SBC's Chief Financial Officer Randall Stephenson said the increase in the company's pension assumption is in line with the actual long-term returns on its pension investments, which were 12.5%
during the past decade and 9.5% during the past five years. "I feel very comfortable with this," Mr. Stephenson said. "The history has demonstrated that it's achievable."
The company made the decision to increase the assumption more than a year ago, which refutes speculation that it changed the assumption to boost this year's earnings, Mr. Stephenson said. He added that since the change took effect in 2001 it wouldn't help the company meet its goal of a 5% to
7% growth in earnings this year because the change was in effect in both periods.
SBC is scheduled to meet with Wall Street analysts in New York Thursday.
Still, the company's move was surprising, Mr.
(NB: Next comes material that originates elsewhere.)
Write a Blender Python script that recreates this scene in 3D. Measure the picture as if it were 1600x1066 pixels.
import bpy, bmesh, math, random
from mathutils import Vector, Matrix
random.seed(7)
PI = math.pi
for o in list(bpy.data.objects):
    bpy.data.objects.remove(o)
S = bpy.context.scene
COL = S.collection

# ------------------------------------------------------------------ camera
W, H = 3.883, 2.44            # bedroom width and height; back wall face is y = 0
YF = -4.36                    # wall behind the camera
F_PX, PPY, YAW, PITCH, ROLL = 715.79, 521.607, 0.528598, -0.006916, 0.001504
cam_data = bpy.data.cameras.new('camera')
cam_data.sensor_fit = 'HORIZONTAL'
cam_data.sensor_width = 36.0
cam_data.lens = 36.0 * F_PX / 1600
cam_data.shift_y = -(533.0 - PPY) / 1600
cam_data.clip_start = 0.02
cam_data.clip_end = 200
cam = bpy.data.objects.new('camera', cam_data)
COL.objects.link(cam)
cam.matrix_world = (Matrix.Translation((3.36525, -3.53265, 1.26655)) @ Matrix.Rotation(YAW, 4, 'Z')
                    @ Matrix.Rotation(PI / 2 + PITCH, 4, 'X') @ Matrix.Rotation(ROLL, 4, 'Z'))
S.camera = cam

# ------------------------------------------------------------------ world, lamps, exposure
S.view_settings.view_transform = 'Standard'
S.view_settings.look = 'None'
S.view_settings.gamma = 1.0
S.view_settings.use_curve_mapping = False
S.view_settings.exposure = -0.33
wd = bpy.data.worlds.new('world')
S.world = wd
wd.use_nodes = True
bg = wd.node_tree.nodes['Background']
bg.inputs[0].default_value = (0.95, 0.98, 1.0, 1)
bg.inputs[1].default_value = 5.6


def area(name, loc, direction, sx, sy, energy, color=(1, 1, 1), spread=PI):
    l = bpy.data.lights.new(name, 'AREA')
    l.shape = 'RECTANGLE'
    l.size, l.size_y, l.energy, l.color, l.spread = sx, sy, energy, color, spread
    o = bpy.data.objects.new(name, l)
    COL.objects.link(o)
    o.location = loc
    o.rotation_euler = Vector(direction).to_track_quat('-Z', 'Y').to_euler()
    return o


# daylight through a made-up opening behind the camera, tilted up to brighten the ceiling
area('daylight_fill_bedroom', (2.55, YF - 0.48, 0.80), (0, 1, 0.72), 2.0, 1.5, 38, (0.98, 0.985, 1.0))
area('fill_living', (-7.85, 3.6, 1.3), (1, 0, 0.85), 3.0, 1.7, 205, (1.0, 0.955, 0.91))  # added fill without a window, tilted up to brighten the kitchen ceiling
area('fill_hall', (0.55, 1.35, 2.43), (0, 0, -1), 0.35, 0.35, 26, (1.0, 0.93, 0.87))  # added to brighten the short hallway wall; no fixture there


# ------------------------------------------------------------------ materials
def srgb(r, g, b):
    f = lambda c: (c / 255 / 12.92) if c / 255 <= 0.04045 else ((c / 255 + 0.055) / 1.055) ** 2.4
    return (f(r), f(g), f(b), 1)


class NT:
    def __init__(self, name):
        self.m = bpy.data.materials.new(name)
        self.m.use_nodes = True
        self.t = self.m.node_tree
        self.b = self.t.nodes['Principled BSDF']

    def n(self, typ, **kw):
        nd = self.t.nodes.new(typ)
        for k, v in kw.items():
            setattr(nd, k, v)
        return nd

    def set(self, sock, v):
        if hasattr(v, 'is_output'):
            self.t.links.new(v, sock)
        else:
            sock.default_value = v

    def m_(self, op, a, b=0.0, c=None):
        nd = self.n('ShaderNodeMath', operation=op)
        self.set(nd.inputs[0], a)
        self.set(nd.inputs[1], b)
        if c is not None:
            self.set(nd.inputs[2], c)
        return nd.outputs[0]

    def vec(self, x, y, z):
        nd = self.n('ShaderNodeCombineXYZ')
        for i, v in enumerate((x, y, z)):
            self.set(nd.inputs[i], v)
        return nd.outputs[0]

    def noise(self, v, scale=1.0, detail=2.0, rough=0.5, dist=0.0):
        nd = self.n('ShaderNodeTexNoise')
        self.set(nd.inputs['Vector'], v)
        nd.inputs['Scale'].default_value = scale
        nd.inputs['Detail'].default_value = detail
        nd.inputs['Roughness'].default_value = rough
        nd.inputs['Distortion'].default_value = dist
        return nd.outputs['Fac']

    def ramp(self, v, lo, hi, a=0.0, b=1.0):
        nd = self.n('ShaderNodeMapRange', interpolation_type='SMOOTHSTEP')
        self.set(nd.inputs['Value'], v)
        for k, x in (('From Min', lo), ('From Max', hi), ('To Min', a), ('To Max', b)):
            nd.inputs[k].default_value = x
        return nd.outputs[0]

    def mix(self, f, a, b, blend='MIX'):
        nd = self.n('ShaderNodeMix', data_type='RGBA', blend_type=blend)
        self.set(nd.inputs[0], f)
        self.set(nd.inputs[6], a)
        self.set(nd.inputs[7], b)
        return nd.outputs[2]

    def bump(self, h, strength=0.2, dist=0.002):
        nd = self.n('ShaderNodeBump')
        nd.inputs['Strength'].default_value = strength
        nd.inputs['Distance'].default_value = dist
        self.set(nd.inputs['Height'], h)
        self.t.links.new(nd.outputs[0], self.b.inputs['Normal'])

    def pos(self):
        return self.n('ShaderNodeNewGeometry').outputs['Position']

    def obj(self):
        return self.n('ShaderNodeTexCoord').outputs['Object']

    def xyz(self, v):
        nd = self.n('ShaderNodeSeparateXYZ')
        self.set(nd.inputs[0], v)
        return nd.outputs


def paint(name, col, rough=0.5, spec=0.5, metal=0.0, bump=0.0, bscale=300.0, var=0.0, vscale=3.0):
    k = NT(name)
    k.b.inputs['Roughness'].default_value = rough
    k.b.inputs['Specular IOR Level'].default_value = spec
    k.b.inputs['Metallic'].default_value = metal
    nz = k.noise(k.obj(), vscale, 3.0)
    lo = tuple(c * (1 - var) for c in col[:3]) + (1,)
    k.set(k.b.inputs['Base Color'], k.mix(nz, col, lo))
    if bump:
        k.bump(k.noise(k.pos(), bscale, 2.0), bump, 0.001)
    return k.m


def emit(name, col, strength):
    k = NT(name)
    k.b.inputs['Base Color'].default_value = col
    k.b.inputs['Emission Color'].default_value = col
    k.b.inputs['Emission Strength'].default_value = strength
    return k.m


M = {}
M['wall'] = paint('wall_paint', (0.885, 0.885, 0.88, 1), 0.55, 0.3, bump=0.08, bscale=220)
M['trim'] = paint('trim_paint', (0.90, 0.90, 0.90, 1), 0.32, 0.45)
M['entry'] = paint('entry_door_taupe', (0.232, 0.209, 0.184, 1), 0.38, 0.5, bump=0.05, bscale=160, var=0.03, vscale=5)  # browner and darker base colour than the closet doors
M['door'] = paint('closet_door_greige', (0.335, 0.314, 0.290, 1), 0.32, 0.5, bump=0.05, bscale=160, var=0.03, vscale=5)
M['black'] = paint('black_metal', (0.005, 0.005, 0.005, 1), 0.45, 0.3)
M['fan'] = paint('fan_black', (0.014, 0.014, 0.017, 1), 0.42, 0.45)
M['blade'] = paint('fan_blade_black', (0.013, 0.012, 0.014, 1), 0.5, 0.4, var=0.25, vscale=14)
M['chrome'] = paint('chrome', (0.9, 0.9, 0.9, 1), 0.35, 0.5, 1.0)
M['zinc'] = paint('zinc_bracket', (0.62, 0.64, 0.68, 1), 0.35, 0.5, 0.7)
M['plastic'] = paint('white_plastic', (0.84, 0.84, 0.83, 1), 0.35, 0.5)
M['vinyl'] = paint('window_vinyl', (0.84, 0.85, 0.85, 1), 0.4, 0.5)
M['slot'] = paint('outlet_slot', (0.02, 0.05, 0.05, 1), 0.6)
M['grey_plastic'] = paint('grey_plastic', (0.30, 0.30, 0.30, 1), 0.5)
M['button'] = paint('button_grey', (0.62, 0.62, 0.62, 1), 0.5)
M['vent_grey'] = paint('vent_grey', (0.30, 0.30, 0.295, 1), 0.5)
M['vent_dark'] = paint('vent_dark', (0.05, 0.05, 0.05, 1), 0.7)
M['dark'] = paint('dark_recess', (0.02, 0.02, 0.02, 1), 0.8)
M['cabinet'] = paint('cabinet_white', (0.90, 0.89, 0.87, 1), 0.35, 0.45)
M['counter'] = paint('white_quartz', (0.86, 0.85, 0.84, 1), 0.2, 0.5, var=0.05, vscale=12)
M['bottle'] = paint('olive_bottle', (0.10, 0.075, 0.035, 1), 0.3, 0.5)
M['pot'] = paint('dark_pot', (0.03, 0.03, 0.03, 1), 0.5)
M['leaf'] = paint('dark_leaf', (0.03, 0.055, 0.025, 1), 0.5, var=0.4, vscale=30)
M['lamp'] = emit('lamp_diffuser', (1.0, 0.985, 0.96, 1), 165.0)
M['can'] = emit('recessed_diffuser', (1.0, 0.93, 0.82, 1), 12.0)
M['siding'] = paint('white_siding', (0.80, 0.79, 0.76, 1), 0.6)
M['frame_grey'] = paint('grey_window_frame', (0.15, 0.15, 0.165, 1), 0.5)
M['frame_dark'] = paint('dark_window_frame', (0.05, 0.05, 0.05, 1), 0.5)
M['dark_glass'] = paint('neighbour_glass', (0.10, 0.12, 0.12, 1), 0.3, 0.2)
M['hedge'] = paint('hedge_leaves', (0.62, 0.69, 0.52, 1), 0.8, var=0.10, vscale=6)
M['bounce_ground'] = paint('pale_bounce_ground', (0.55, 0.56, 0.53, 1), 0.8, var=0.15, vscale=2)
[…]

Governali said, "given the weak market performance in the last few years." The move also contrasts with cuts by another massive company, General Electric Co., which lowered its assumption to 8.5% from 9.5%, reflecting the company's view of likely long-term returns on pension investments, a GE spokesman said.
SBC, has moved from being one of the most conservative in its assumptions on pension fund returns to being slightly more aggressive than most of its peers, Mr. Governali said, though he added its
assumptions are still well within normal range.
In 2000, the average assumption among S&P 500 companies with conventional pension funds was
9.2%, said Mr. Zion.
In 2000, the most recent year for which comprehensive data are available, most companies didn't change pension assumptions. Of the S&P 500 companies with traditional pension plans, 53 companies cut projected pension earnings, 216 didn't change them, 83 companies increased them and 11,
including Lehman Brothers Holdings Inc., Bausch & Lomb Inc. and Dynegy Inc. increased
them by a percentage point or more, Mr. Zion said.
"It's not a rate of return assumption that should change all that often," said Mr. Zion, unless a company makes significant changes in its investment mix or its view of the market.